Abstract

A novel formulation of gradient-enhanced surrogate model, called weighted gradient-enhanced kriging, is proposed and used in combination with the cheap gradients obtained by the adjoint method to ameliorate the “curse of dimensionality”. The core idea is to build a series of submodels with much smaller correlation matrices and then sum them up with appropriate weight coefficients, aiming to avoid the prohibitive cost associated with decomposing the large correlation matrix of a gradient-enhanced kriging. A self-contained derivation of the proposed method is presented, and then it is verified by surrogate modeling test cases. The present method is integrated into a surrogate-based optimizer and tested for design optimizations. It is further demonstrated for inverse design of a transonic wing, parameterized with a number of design variables in the range from 36 to 108, using Reynolds-averaged Navier–Stokes flow and adjoint solvers.
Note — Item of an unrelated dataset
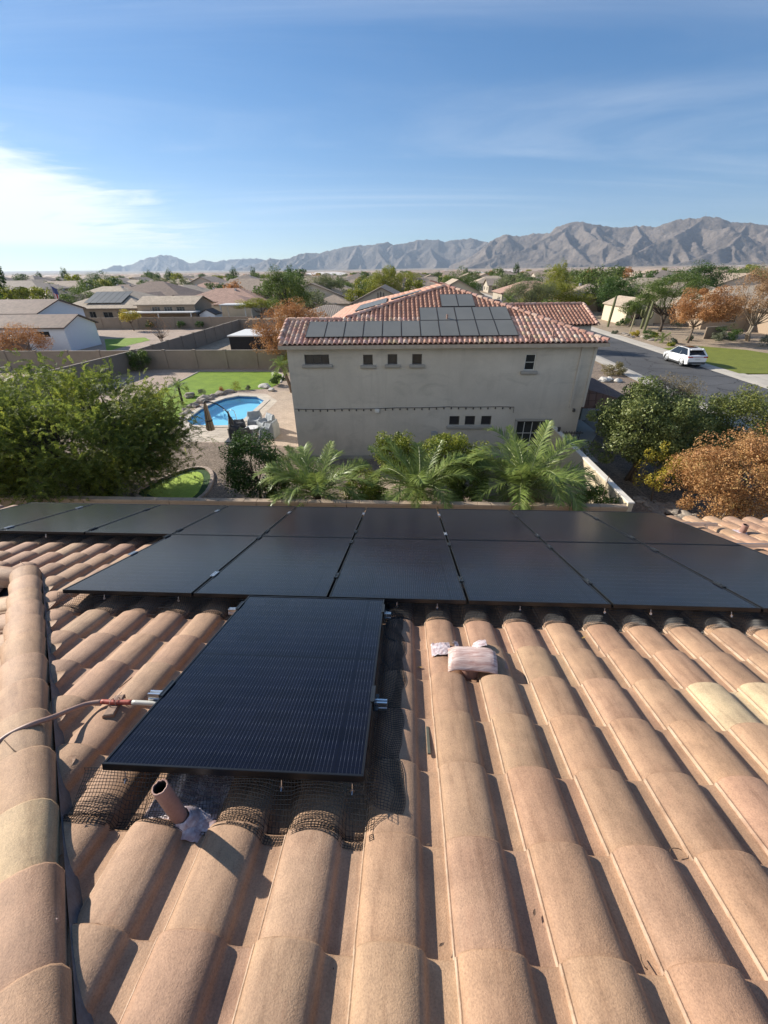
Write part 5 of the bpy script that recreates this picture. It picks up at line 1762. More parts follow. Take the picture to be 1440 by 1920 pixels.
# shed beside it
sh = empty('garden_shed', T(-38, 85), 'small white garden shed with a dark gable roof beside the tan house', 'shed')
wing(sh, TOWN, -39.6, -36.6, 84.5, 87.5, 1.9, .5, 'gable', 'b', W_WHITE, R_DARK, over=.2)
pg = empty('pergola', T(-35, 92), 'white flat-topped pergola behind the garden shed', 'pergola')
q = MB(); q.box(T(-35.5, 93, 2.9), (5.5, 4, .2), TOWN.yaw); q.build('roof', M_WHITEB, pg)
for a in (-38, -33):
    for b in (91.2, 94.8):
        q = MB(); q.box(T(a, b, 1.4), (.2, .2, 2.8), TOWN.yaw); q.build('post', M_WHITEB, pg)
h4 = dwelling('dark-roofed house rising behind the tan house with rooftop panels', -62, 118)
wing(h4, TOWN, -76, -56, 112, 128, 3.6, .40, 'hip', 'a', W_BROWN, R_BROWN, over=.5)
wing(h4, TOWN, -66, -59, 108, 120, 3.4, .36, 'gable', 'b', W_BROWN, R_BROWN, over=.4)
wing(h4, TOWN, -58.5, -52, 107, 118, 3.0, .36, 'gable', 'b', W_TAN, R_BROWN, over=.4)
h5 = dwelling('brown two-storey house with rows of dark windows at the far left edge', -108, 122)
wing(h5, TOWN, -118, -97, 118, 130, 5.4, .32, 'hip', 'a', W_BROWN, R_GREY, [(-113.6, -112.4, 3.4, 4.8), (-111.9, -110.7, 3.4, 4.8), (-110.2, -109, 3.4, 4.8), (-106.5, -105.3, 3.4, 4.8), (-104.7, -103.5, 3.4, 4.8), (-102.9, -101.7, 3.4, 4.8)], over=.5)
wing(h5, TOWN, -116, -99, 113, 118, 2.7, .25, 'hip', 'a', W_BROWN, R_GREY, [(-113, -111.4, .8, 2.0), (-107, -104, .5, 2.1)], over=.5)
# gable house just behind the neighbour
h6 = dwelling('grey-tan house with a small ornament in its gable, behind the terracotta roof', -4, 70)
wing(h6, TOWN, -8.3, .2, 69, 82, 4.55, .46, 'gable', 'b', W_GREY, R_GREY, over=.35)
wing(h6, TOWN, -1.5, 7.5, 72, 84, 4.2, .42, 'gable', 'b', W_GREY, R_GREY, over=.35)
wing(h6, TOWN, -16, -6.5, 62, 70, 3.2, .30, 'hip', 'a', W_GREY, R_GREY, over=.45)
wing(h6, TOWN, 4, 12, 76, 86, 5.2, .5, 'gable', 'b', W_CREAM, R_TAN, over=.35)
b = MB()
for dx_ in (-.42, 0, .42):
    b.tube([T(-4.05 + dx_, 68.95, 5.05), T(-4.05 + dx_, 68.95, 5.75 + (.15 if dx_ == 0 else 0))], .07, 6)
    b.tube([T(-4.05 + dx_, 68.95, 5.05), T(-4.05, 68.95, 4.80)], .07, 6)
b.build('gable_ornament', M_DFRAME, h6)
# right of the street
h7 = dwelling('cream gabled house half hidden by trees across the street', 42, 80)
wing(h7, TOWN, 36.8, 41.6, 78.5, 88, 3.0, .46, 'gable', 'b', W_CREAM, R_TAN, [(38.4, 40.0, .9, 2.2)], over=.3)
wing(h7, TOWN, 41.8, 50, 81, 89, 2.8, .30, 'hip', 'a', W_CREAM, R_TAN, over=.45)
h8 = dwelling('tan house with a wide pale hipped roof behind the orange trees at right', 52, 76)
wing(h8, TOWN, 45.5, 72, 72, 86, 3.3, .36, 'hip', 'a', W_TAN, R_TAN, [(49, 50.4, 1, 2.3), (52, 53.4, 1, 2.3)], over=.55)
wing(h8, TOWN, 52, 60, 66.5, 74, 3.1, .36, 'hip', 'b', W_TAN, R_TAN, over=.5)
wing(h8, TOWN, 58, 74, 58, 74, 3.1, .36, 'hip', 'a', W_BROWN, R_TAN, over=.5)
h9 = dwelling('low house with a pinkish roof beyond the hedge of yellow-green trees', 34, 136)
wing(h9, TOWN, 26, 44, 130, 144, 3.0, .36, 'hip', 'a', W_GREY, R_PINK, over=.5)
wing(h9, TOWN, 42, 52, 126, 136, 3.0, .36, 'hip', 'a', W_GREY, R_PINK, over=.5)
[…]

It is observed that, for the wing design with 36 and 54 variables, the weighted and conventional gradient-enhanced kriging are comparable, and both are much more efficient than kriging without using any gradient. For the wing design with 72 and 108 variables, the cost of training a gradient-enhanced kriging increases rapidly and becomes prohibitive. In contrast, the cost of training a weighted gradient-enhanced kriging is kept in an acceptable level, which makes it more practical for higher-dimensional problems.